● **INPUT**:
==============================
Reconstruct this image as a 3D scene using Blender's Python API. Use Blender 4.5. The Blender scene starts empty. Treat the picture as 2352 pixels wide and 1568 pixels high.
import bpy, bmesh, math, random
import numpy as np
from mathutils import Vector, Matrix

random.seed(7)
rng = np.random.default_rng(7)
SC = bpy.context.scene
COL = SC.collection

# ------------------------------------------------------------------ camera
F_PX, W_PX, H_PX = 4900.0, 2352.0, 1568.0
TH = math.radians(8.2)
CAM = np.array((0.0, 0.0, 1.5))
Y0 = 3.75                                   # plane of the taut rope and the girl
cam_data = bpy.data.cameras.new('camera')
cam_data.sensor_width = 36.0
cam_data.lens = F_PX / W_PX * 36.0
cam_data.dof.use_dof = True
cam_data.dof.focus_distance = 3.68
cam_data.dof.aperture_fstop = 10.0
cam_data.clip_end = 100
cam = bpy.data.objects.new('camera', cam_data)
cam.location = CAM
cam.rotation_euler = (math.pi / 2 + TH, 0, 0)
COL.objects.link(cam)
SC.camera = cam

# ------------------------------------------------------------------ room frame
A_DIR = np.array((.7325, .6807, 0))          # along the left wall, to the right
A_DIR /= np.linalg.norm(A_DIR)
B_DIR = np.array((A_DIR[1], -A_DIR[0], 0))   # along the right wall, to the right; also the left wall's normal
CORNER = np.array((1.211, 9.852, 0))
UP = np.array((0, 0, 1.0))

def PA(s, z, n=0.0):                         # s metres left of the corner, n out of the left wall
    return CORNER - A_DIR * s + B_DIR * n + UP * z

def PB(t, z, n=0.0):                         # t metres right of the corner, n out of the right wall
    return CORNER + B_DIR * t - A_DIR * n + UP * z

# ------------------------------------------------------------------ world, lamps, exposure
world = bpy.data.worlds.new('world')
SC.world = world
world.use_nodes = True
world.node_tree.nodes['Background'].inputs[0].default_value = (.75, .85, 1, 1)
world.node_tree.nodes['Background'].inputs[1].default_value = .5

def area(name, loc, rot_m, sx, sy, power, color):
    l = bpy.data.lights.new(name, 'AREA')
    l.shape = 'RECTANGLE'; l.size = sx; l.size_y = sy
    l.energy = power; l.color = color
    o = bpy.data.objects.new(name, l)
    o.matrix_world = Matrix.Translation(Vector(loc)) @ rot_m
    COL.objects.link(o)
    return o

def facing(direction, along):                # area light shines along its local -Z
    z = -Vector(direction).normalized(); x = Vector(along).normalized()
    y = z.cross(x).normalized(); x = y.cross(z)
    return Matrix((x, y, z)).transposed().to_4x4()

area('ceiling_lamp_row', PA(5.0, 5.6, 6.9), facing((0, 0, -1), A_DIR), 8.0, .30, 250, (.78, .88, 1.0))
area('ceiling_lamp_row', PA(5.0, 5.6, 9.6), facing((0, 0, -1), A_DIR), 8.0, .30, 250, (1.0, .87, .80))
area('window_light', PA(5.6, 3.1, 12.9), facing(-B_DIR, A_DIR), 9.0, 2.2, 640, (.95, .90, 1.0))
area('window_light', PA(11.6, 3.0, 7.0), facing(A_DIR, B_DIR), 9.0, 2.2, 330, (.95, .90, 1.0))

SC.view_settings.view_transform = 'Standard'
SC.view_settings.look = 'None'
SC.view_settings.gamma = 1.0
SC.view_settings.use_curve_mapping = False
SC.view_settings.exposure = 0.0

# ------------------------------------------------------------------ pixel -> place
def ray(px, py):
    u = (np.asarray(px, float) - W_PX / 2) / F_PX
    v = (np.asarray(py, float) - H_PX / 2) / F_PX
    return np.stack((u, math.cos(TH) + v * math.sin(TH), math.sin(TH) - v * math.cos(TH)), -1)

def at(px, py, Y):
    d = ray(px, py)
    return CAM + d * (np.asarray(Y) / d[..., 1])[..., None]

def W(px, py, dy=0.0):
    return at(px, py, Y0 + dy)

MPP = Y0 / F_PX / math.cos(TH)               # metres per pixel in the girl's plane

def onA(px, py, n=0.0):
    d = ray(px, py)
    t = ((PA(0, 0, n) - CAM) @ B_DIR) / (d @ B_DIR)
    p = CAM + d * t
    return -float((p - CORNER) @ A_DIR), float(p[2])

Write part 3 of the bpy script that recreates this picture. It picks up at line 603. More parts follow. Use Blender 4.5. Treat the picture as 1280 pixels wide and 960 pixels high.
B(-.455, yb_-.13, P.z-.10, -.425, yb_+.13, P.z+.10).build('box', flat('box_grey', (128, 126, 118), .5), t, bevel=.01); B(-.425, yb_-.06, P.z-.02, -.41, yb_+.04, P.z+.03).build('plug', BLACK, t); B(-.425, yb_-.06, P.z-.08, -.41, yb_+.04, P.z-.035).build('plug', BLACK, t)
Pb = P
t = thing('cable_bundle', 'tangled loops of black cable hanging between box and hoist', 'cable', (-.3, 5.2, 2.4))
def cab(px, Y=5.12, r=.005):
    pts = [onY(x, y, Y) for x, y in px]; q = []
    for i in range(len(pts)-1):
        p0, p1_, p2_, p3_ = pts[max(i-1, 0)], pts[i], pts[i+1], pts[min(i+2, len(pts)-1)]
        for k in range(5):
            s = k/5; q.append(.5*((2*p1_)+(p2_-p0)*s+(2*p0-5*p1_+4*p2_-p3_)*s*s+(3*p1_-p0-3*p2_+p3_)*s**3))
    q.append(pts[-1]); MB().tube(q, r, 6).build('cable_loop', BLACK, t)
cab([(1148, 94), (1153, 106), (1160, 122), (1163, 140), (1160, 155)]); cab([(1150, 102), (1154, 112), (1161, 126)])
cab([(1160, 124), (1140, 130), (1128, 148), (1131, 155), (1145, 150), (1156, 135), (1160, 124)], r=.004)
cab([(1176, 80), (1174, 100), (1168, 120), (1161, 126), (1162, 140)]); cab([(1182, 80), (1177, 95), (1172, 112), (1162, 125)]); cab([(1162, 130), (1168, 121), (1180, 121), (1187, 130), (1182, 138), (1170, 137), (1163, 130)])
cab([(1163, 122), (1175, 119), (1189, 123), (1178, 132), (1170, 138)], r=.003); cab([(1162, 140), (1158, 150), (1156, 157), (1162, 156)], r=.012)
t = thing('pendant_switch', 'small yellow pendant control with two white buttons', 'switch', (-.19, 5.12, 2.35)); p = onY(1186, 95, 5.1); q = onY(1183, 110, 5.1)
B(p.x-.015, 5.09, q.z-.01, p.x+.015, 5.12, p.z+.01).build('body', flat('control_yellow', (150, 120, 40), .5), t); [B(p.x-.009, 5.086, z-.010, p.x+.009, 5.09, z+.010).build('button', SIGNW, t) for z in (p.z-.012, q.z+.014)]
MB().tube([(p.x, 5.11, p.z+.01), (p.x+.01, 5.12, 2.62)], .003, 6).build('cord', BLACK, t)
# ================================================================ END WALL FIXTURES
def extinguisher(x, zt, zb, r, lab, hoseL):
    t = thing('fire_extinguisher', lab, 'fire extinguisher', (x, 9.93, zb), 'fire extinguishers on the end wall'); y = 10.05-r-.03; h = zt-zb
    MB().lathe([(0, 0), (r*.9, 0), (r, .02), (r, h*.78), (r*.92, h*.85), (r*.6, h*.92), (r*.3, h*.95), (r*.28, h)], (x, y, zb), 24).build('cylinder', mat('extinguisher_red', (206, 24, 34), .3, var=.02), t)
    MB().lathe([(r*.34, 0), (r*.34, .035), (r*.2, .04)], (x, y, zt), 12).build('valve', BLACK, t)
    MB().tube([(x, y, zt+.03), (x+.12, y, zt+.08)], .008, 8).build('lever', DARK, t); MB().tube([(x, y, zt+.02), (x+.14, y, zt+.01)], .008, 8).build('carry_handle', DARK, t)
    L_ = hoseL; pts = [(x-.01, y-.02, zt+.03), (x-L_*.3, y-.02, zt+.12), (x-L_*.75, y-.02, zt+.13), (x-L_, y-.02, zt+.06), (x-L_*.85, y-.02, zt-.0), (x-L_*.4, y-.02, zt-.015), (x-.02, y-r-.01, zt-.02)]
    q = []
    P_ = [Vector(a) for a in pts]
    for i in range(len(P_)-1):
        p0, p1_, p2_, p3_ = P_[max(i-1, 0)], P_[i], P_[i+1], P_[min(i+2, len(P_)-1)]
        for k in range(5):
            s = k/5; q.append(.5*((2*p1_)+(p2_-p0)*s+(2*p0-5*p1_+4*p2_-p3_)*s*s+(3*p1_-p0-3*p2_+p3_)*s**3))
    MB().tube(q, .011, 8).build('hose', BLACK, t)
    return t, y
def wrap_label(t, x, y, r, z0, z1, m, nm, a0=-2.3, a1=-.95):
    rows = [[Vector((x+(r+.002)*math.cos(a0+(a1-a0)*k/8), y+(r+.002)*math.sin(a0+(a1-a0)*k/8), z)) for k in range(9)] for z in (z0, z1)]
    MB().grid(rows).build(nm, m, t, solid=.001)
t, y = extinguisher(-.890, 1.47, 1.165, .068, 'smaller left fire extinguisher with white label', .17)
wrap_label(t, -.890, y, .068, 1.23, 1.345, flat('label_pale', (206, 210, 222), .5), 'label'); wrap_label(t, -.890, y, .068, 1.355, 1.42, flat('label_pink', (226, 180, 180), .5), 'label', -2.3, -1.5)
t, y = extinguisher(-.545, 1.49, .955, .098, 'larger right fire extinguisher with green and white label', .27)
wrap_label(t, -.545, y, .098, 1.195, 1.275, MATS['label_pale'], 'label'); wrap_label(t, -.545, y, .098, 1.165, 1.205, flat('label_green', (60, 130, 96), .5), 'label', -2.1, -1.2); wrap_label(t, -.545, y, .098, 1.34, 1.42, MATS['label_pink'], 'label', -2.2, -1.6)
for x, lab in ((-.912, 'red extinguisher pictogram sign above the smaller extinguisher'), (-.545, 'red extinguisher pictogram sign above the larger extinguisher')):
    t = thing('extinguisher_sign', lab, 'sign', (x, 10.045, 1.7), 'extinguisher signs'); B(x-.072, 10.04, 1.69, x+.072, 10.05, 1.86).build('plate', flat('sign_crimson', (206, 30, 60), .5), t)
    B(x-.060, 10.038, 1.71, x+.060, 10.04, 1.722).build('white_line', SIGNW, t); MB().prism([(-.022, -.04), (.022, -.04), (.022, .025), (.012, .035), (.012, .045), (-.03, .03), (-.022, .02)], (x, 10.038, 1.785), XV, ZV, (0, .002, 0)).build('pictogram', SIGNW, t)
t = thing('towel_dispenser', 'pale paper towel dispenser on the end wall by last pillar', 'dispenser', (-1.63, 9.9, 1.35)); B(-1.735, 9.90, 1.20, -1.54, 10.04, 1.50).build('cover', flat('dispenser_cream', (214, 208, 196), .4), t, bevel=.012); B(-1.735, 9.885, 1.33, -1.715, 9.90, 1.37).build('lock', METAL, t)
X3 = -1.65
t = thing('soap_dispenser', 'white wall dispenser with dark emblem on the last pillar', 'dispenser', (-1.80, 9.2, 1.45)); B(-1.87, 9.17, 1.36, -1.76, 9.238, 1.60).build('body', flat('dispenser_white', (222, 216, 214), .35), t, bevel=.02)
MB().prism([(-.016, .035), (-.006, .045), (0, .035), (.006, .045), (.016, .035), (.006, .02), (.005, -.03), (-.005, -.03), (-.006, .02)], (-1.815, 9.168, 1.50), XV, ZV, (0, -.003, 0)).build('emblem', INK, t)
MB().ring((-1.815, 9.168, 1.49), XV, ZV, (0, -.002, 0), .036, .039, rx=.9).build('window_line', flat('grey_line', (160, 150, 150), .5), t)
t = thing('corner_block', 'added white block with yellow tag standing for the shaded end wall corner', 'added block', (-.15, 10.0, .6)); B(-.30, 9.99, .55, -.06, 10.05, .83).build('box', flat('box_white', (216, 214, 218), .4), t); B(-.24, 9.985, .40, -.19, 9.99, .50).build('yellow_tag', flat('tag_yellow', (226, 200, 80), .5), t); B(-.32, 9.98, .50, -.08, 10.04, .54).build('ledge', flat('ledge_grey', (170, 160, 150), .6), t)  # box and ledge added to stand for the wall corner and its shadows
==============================
Reprint the data above from the opening line to the line holding "COL = SC.collection", inclusive, and nothing else.

Reconstruct this image as a 3D scene using Blender's Python API. Use Blender 4.5. The Blender scene starts empty. Treat the picture as 2352 pixels wide and 1568 pixels high.
import bpy, bmesh, math, random
import numpy as np
from mathutils import Vector, Matrix

random.seed(7)
rng = np.random.default_rng(7)
SC = bpy.context.scene
COL = SC.collection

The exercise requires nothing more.